Kolkata , July 6 The latest round of month-end corpus changes has underlined one of asset management industry's worst fears: There has been a definite flight of money from mutual funds in June, estimated at Rs 10,000 crore. The deceleration, according to fund houses and their distributors, may be attributed to a number of factors. Broadly, the roll-back in the equity market and changes in the debt market are being cited as the prime reasons. Numbers collated by the Association of Mutual Funds in India show the aggregate AUM (assets under management) has dropped to Rs 2,65,870 crore in June from Rs 2,75,948 crore recorded a month earlier. This excludes fund of funds (FoF) figures. While the top players have maintained their positions on a month-on-month basis, an overwhelming majority has reported a decline in assets. The exceptions include HSBC MF, Standard Chartered MF and Tata MF. Mr Sameer Kamdar, National Head - MFs, Mata Securities, feels the deceleration is partly on account of the equity market meltdown. This has been compounded by large outflows from fixed income funds a trend that materialised due to hardening interest rates, higher advance tax payments and redemptions in bank deposits at the end of the first quarter. It may be mentioned here that Prudential ICICI MF has remained the market leader (after having beaten erstwhile leader UTI MF to occupy this slot in May), with Rs 30,142 crore - a decline from Rs 32,150 crore registered in end-May.
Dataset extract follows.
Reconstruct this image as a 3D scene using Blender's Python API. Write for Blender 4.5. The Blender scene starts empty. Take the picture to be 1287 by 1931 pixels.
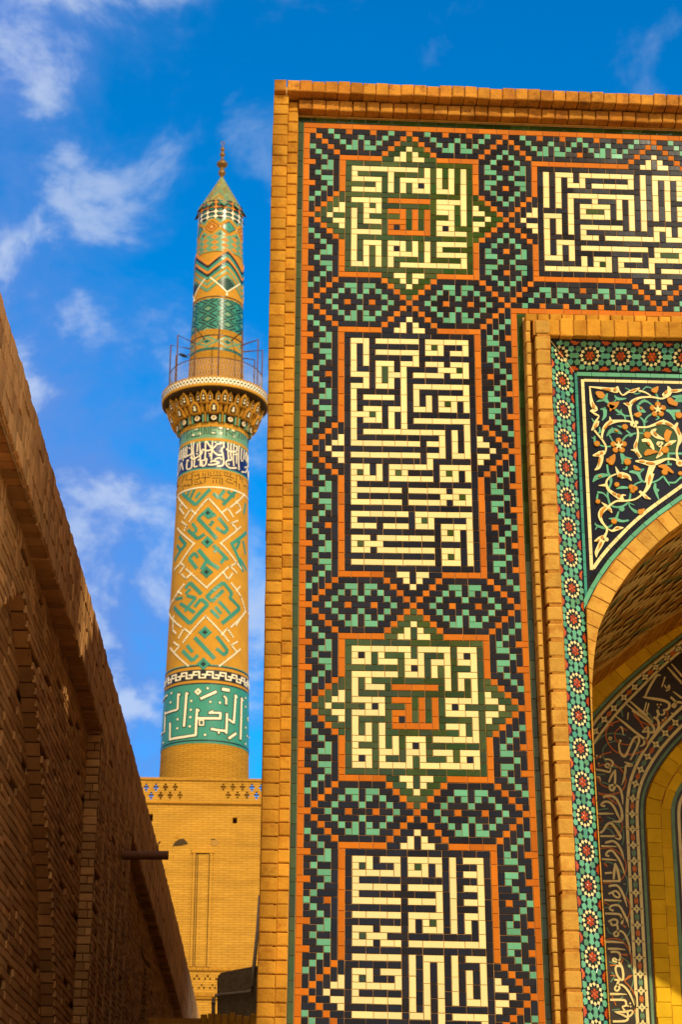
import bpy, math, random
import numpy as np
from mathutils import Vector, Matrix
random.seed(7)
rnd = random.random
S = bpy.context.scene

# ------------------------------------------------------------------ camera, sky, sun, exposure
F_PX, YAW, PIT, ROL = 3602.55, 4.78747737e-02, 3.74977481e-01, 2.93113915e-03
CAM = np.array([-0.34190793, -13.79832328, 1.6])
Z0 = 10.555          # height of the top line of the tile field
CELL = .05
cyw, syw, cp, sp = math.cos(YAW), math.sin(YAW), math.cos(PIT), math.sin(PIT)
FW = np.array([syw*cp, cyw*cp, sp]); _r = np.array([cyw, -syw, 0.]); _u = np.cross(_r, FW)
RT = math.cos(ROL)*_r + math.sin(ROL)*_u; UP = -math.sin(ROL)*_r + math.cos(ROL)*_u
cam_d = bpy.data.cameras.new('camera'); cam = bpy.data.objects.new('camera', cam_d); S.collection.objects.link(cam)
m = Matrix.Identity(4)
for i in range(3):
    m[i][0], m[i][1], m[i][2], m[i][3] = RT[i], UP[i], -FW[i], CAM[i]
cam.matrix_world = m
cam_d.sensor_fit = 'VERTICAL'; cam_d.sensor_height = 36.; cam_d.sensor_width = 24.
cam_d.lens = F_PX/1931*36.
cam_d.clip_start = .1; cam_d.clip_end = 2000
cam_d.dof.use_dof = True; cam_d.dof.focus_distance = 15.0; cam_d.dof.aperture_fstop = 5.0
S.camera = cam
S.render.resolution_x, S.render.resolution_y = 683, 1024
S.view_settings.view_transform = 'Standard'; S.view_settings.look = 'None'
S.view_settings.exposure = 0.08; S.view_settings.gamma = 1

SUN_AZ, SUN_EL = math.radians(21), math.radians(35)     # azimuth: right of straight behind the camera
sun_dir = Vector((math.sin(SUN_AZ)*math.cos(SUN_EL), -math.cos(SUN_AZ)*math.cos(SUN_EL), math.sin(SUN_EL)))
sd = bpy.data.lights.new('sun', 'SUN'); sd.energy = 3.0; sd.angle = math.radians(.5); sd.color = (1, .84, .56)
so = bpy.data.objects.new('sun', sd); S.collection.objects.link(so)
so.rotation_euler = sun_dir.to_track_quat('Z', 'Y').to_euler(); so.location = sun_dir*60

W = bpy.data.worlds.new('World'); S.world = W; W.use_nodes = True
nt = W.node_tree; N = nt.nodes; L = nt.links
for n in list(N): N.remove(n)
def nd(t, **k):
    n = N.new(t)
    for a, b in k.items(): setattr(n, a, b)
    return n
def mth(op, a, b=None, c=None, clamp=False):
    n = N.new('ShaderNodeMath'); n.operation = op; n.use_clamp = clamp
    for i, v in enumerate((a, b, c)):
        if v is None: continue
        if isinstance(v, (int, float)): n.inputs[i].default_value = v
        else: L.new(v, n.inputs[i])
    return n.outputs[0]
out = nd('ShaderNodeOutputWorld'); bg = nd('ShaderNodeBackground'); bg.inputs[1].default_value = .1
sky = nd('ShaderNodeTexSky', sky_type='NISHITA'); sky.sun_disc = False
sky.sun_elevation = SUN_EL; sky.sun_rotation = math.atan2(sun_dir.x, sun_dir.y)
sky.altitude = 1200; sky.air_density = 1.0; sky.dust_density = .3; sky.ozone_density = 2.2
hs = nd('ShaderNodeHueSaturation'); hs.inputs['Saturation'].default_value = 1.85; hs.inputs['Value'].default_value = SKYV = 2.1
L.new(sky.outputs[0], hs.inputs['Color'])
tc = nd('ShaderNodeTexCoord'); sx = nd('ShaderNodeSeparateXYZ'); L.new(tc.outputs['Generated'], sx.inputs[0])
mp = nd('ShaderNodeMapping'); mp.inputs['Location'].default_value = CLOUD_AT = (3.1, .4, 1.7); mp.inputs['Scale'].default_value = (1, 1, 1.35)
L.new(tc.outputs['Generated'], mp.inputs[0])
n1 = nd('ShaderNodeTexNoise'); n1.inputs['Scale'].default_value = 12.5; n1.inputs['Detail'].default_value = 10; n1.inputs['Roughness'].default_value = .58; n1.inputs['Distortion'].default_value = .25
n2 = nd('ShaderNodeTexNoise'); n2.inputs['Scale'].default_value = 4.2; n2.inputs['Detail'].default_value = 4; n2.inputs['Roughness'].default_value = .5
L.new(mp.outputs[0], n1.inputs[0]); L.new(mp.outputs[0], n2.inputs[0])
# thicker cloud to the north-west and near the horizon
bx = nd('ShaderNodeMapRange'); bx.inputs[1].default_value = .06; bx.inputs[2].default_value = -.13; bx.inputs[3].default_value = 0; bx.inputs[4].default_value = .25
L.new(sx.outputs[0], bx.inputs[0])
bz_ = nd('ShaderNodeMapRange'); bz_.inputs[1].default_value = .46; bz_.inputs[2].default_value = .14; bz_.inputs[3].default_value = -.01; bz_.inputs[4].default_value = .20
L.new(sx.outputs[2], bz_.inputs[0])
bias = mth('ADD', bx.outputs[0], bz_.outputs[0])
dens = mth('ADD', mth('ADD', mth('MULTIPLY', n1.outputs[0], .68), mth('MULTIPLY', n2.outputs[0], .45)), bias)
rp = nd('ShaderNodeMapRange', interpolation_type='SMOOTHSTEP'); rp.inputs[1].default_value = .60; rp.inputs[2].default_value = .90
L.new(dens, rp.inputs[0])
cc = nd('ShaderNodeMix', data_type='RGBA')
rp2 = nd('ShaderNodeMapRange', interpolation_type='SMOOTHSTEP'); rp2.inputs[1].default_value = .48; rp2.inputs[2].default_value = .62
L.new(n1.outputs[0], rp2.inputs[0]); L.new(rp2.outputs[0], cc.inputs[0])
cc.inputs[6].default_value = (1.35, 2.7, 7.0, 1); cc.inputs[7].default_value = (4.9, 5.9, 8.2, 1)
mx = nd('ShaderNodeMix', data_type='RGBA'); L.new(mth('MULTIPLY', rp.outputs[0], .88), mx.inputs[0])
L.new(hs.outputs[0], mx.inputs[6]); L.new(cc.outputs[2], mx.inputs[7])
# broad warm cloud added behind the viewer, out of view, as fill light
rb = nd('ShaderNodeMapRange', interpolation_type='SMOOTHSTEP'); rb.inputs[1].default_value = .12; rb.inputs[2].default_value = -.4; L.new(sx.outputs[1], rb.inputs[0])
mr_ = nd('ShaderNodeMix', data_type='RGBA'); mr_.inputs[7].default_value = (14.5, 12.0, 8.6, 1)
L.new(mth('MULTIPLY', rb.outputs[0], mth('ADD', .35, mth('MULTIPLY', n2.outputs[0], .9)), clamp=True), mr_.inputs[0]); L.new(mx.outputs[2], mr_.inputs[6])
L.new(mr_.outputs[2], bg.inputs[0]); L.new(bg.outputs[0], out.inputs[0])

# ------------------------------------------------------------------ measuring helpers (photo pixel -> point on a plane)
def ray(px, py): return FW + RT*((px-643.5)/F_PX) - UP*((py-965.5)/F_PX)
def U(px, py, y=0.):
    d = ray(px, py); return CAM + d*((y-CAM[1])/d[1])
def depth_of(P): return float((np.asarray(P)-CAM) @ FW)

# ------------------------------------------------------------------ objects
def thing(name, label, cat, loc=(0, 0, 0), group=None):
    o = bpy.data.objects.new(name, None); S.collection.objects.link(o); o.location = loc
    o.empty_display_size = .3
    o['label'] = label; o['category'] = cat
    if group: o['group'] = group
    return o
def tag(o, label, cat, group=None):
    o['label'] = label; o['category'] = cat
    if group: o['group'] = group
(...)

This is followed by the likes of UTI MF, Reliance MF and HDFC MF, AMFI data indicate.
Reliance Equity
The story of Reliance Equity may well come to the fore in the context of the latest development, simply because it is the largest scheme of its kind, some distributors point out. The latest tally for June puts its assets at about Rs 5,260 crore, down from Rs 5,520 crore or so recorded at the end of the previous month. Reliance Equity, like its peers in the equity funds category, seems to have been affected by the adverse sentiments that have recently come to rule the stock market, it is felt. The fund has not delivered impressive returns since its launch in March. At this juncture, some of the other big equity funds are HDFC Equity, Fidelity Equity, Franklin India Flexicap and SBI Bluechip. Each of these schemes has in recent times seen its corpus swell to firmly cross Rs 2,000 crore.